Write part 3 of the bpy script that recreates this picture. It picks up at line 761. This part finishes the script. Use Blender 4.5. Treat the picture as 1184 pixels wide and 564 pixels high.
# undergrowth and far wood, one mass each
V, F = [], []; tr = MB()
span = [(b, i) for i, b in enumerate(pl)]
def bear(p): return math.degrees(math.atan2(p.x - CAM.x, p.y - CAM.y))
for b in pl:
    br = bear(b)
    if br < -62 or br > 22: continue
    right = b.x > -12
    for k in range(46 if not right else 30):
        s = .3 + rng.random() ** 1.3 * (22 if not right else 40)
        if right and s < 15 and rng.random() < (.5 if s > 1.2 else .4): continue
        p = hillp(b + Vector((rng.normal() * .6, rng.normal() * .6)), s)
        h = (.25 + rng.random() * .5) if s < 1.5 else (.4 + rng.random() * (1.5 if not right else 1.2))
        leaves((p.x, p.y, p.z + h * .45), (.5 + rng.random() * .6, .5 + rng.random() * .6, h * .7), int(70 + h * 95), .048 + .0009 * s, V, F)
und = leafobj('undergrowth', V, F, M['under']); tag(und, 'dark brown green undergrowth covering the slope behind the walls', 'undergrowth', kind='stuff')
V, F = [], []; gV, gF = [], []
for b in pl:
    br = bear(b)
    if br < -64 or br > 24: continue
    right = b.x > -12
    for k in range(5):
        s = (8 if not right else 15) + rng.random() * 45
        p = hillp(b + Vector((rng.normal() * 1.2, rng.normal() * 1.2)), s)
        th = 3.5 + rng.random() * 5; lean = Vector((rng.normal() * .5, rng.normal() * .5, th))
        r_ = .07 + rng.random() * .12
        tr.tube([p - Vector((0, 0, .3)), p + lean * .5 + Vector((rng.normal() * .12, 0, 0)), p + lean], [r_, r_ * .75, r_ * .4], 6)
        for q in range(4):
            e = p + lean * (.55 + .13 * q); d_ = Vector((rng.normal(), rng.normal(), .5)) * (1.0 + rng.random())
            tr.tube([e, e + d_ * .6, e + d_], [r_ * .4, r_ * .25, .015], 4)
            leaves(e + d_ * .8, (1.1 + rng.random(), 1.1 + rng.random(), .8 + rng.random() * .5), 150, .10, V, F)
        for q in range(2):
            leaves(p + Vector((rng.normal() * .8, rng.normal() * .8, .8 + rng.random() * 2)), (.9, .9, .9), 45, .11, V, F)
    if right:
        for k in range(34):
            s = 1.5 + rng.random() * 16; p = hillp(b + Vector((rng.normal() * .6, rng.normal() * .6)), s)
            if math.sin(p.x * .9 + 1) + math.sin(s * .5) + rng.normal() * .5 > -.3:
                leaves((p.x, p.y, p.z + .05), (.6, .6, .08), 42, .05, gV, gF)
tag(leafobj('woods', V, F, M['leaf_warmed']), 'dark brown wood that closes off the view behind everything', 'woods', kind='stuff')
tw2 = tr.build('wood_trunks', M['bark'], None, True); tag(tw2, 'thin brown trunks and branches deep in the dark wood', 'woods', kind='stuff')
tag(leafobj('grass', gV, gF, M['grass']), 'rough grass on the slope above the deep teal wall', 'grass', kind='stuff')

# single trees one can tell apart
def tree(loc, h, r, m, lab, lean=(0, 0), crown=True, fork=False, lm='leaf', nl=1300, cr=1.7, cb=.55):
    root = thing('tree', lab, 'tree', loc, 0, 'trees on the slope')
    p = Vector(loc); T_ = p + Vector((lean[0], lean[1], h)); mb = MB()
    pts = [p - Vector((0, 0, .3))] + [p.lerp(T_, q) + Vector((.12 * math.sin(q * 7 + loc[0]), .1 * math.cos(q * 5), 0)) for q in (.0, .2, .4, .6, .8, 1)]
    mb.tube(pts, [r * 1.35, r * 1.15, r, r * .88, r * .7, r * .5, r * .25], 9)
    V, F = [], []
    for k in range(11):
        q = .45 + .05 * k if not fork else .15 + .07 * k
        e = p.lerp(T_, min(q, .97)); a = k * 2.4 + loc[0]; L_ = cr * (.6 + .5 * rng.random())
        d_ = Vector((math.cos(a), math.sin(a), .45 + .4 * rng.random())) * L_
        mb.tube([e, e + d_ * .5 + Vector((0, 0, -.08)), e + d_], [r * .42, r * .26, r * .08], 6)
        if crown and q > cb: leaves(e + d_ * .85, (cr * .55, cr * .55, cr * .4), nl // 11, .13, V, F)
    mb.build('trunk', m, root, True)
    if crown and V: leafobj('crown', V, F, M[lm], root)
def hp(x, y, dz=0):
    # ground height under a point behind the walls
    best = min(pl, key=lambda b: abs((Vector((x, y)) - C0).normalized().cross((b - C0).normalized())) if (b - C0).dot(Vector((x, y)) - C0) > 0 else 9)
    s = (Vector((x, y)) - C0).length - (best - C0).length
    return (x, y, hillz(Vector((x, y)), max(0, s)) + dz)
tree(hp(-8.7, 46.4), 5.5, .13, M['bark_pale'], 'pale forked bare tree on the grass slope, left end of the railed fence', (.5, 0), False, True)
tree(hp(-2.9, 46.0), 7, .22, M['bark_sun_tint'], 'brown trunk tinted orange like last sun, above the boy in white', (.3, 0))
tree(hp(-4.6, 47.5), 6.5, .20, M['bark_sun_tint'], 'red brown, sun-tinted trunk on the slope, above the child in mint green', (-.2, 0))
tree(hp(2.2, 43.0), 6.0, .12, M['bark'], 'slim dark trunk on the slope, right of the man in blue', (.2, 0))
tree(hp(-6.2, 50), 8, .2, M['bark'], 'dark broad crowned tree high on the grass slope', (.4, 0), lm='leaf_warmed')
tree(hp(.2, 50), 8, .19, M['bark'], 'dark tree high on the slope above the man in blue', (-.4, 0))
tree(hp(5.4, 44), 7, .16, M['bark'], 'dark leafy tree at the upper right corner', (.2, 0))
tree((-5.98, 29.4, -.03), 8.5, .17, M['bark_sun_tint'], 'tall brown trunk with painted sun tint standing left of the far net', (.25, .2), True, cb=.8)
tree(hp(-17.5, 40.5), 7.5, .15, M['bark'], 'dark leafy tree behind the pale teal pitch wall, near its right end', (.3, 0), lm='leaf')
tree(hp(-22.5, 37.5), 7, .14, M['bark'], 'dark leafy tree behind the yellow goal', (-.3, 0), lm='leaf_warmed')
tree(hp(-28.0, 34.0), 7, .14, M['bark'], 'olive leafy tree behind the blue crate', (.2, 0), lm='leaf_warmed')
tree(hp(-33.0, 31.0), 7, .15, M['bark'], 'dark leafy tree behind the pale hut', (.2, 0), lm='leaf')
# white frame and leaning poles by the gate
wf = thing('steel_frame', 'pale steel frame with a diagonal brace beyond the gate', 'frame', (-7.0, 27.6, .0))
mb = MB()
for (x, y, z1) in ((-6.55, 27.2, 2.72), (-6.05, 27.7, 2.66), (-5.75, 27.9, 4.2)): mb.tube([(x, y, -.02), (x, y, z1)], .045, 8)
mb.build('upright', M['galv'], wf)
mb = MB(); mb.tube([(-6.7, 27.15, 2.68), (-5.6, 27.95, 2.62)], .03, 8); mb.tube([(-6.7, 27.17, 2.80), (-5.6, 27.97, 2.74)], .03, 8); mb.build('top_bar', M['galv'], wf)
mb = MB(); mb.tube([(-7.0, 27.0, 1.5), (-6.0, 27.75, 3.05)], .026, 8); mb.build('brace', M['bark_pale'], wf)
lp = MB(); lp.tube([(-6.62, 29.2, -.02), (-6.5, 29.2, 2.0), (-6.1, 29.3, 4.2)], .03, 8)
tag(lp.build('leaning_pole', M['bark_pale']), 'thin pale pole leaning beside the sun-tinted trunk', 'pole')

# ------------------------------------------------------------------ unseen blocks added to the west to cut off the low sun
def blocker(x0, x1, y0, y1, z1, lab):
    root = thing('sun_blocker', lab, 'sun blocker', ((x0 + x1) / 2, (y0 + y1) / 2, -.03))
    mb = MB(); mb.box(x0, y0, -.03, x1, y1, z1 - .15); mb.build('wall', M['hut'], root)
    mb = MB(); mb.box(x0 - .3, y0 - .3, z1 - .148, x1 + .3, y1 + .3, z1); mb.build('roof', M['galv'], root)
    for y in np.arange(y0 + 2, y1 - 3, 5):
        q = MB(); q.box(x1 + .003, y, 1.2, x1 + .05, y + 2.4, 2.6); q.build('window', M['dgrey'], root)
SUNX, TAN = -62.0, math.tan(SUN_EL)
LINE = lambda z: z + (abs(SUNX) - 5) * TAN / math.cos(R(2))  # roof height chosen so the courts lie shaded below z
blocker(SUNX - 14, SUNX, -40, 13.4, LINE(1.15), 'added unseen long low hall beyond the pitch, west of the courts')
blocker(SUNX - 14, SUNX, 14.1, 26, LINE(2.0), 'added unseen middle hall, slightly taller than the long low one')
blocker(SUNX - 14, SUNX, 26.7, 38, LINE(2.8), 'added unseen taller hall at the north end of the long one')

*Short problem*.
Copy each line above where the string "high" occurs.

*Result of the task*.
Write part 3 of the bpy script that recreates this picture. It picks up at line 761. This part finishes the script. Use Blender 4.5. Treat the picture as 1184 pixels wide and 564 pixels high.
tree(hp(-6.2, 50), 8, .2, M['bark'], 'dark broad crowned tree high on the grass slope', (.4, 0), lm='leaf_warmed')
tree(hp(.2, 50), 8, .19, M['bark'], 'dark tree high on the slope above the man in blue', (-.4, 0))